L'Ocse stronca Quota 100: "Così l'Italia ritorna al 2000"

Gli economisti bocciano anche il reddito di cittadinanza: le misure decise dal governo non favoriscono lo sviluppo

L'Ocse stronca Quota 100: "Così l'Italia ritorna al 2000"

«L'economia italiana è ufficialmente in stallo. Il Pil pro capite è allo stesso livello del 2000». Il segretario generale dell'Ocse, Ángel Gurría, ieri a Roma per presentare il report sul nostro Paese ha annichilito il suo ospite, il ministro dell'Economia Tria, con una devastante analisi.

In pratica, l'organizzazione parigina ha smontato i capisaldi del governo gialloverde, a partire dai fondamentali macroeconomici. Il Pil 2019 dovrebbe arretrare dello 0,2% per salire solo dello 0,5% l'anno prossimo. Il deficit/Pil quest'anno arriverebbe pertanto al 2,5% toccando la soglia del 3% il prossimo e trascinando di conseguenza il rapporto debito/Pil al 134% nel 2019 e al 135% nel 2020. Questi numeri fanno il paio con quelli resi noti dall'Istat che ha evidenziato come il tasso di disoccupazione a febbraio si a aumentato dal 10,5 al 10,7 per cento. Su base mensile gli occupati sono diminuiti di 14mila unità come saldo negativo tra i 44mila posti persi tra i lavoratori dipendenti e i 30mila guadagnati tra gli autonomi.

Su questo punto l'Ocse ha puntualizzato come reddito di cittadinanza e, soprattutto, quota 100 siano misure inefficaci per la crescita. «Gli effetti positivi del sussidio - si legge nel report - dovrebbero essere scarsi, in particolare a medio termine», mentre, «l'efficacia dipenderà in misura cruciale da sostanziali miglioramenti dei programmi di formazione e di ricerca di lavoro». In buona sostanza, il reddito di cittadinanza «rischia di incoraggiare l'occupazione informale (lavoro nero) e di creare trappole della povertà». Ecco perché si suggerisce di «abbassare e ridurre progressivamente nel tempo le prestazioni» e «introdurre un sussidio per i lavoratori occupati a basso reddito».

Ma è la reintroduzione delle pensioni di anzianità con quota 100 a preoccupare Gurría.

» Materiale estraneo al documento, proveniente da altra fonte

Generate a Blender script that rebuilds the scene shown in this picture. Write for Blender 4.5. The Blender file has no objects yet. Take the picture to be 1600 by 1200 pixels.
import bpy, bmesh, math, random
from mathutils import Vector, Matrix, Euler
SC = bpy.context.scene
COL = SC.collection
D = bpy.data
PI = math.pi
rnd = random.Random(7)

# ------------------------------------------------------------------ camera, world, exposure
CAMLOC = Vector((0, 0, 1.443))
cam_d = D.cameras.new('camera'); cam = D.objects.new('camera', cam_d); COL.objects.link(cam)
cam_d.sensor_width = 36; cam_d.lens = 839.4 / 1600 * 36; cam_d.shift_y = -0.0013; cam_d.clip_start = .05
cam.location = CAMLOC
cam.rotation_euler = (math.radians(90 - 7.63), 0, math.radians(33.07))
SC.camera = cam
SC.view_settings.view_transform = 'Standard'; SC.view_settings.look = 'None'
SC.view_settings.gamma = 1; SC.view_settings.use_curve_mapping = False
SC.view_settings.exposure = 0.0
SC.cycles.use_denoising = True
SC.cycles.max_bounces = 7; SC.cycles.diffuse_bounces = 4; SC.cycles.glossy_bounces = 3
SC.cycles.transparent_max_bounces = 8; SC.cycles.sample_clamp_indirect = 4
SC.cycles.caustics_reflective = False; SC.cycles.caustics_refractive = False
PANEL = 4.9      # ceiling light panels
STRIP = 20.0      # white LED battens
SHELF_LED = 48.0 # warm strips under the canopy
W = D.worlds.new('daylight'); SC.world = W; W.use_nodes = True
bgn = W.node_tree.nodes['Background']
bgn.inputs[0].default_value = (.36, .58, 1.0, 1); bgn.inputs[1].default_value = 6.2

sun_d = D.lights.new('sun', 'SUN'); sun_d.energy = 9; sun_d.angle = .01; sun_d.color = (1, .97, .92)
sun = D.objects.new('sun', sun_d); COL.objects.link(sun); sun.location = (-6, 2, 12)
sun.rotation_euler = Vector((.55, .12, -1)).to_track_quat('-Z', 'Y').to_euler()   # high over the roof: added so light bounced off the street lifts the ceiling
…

Abrogandola, ha sottolineato, si recupererebbero «40 miliardi di euro fino al 2025» ma «da ex ministro delle Finanze so che non c'è niente di più duraturo di una misura temporanea». Tria ha cercato di rassicurarlo precisando che non è solo «una misura temporanea, ma anche sperimentale che serve per affrontare una fase di transizione» visto che la Pa «ha i dipendenti più anziani in media di tutti gli altri Paesi avanzati, è chiaro che bisognava intervenire».

La ricetta Ocse? Sostanzialmente, ha spiegato Gurría, occorre un «programma pluriennale di riforme volte a favorire una crescita solida e a conseguire un avanzo primario sopra il 2% in modo da riportare il rapporto debito/Pil su sentiero decrescente». Le misure sono note: lotta all'evasione fiscale, aumento della compliance spontanea dei contribuenti, stop ai condoni, liberalizzazione dei servizi pubblici e taglio del cuneo sul lavoro. Salvini e Di Maio da quest'orecchio non sentono. Il leader della Lega ha ribadito che «quota 100 darà un lavoro sicuro a più di 100mila giovani italiani: se mi chiedono di tornare indietro, non hanno capito nulla». Proprio Gurría, rivelando di aver discusso con il ministro del Lavoro, aveva rimarcato che «accelerare il pensionamento non crea lavoro».

In conclusione, il solito siparietto tra il vicepremier e Tria.

«Qualcuno crede che l'Italia per ripartire debba attuare politiche di austerity? Bene, le facessero a casa loro», ha commentato Di Maio. «L'Ocse non parla di austerity», ha specificato Tria che di prendere schiaffi per colpa dei suoi danti causa s'è proprio stufato.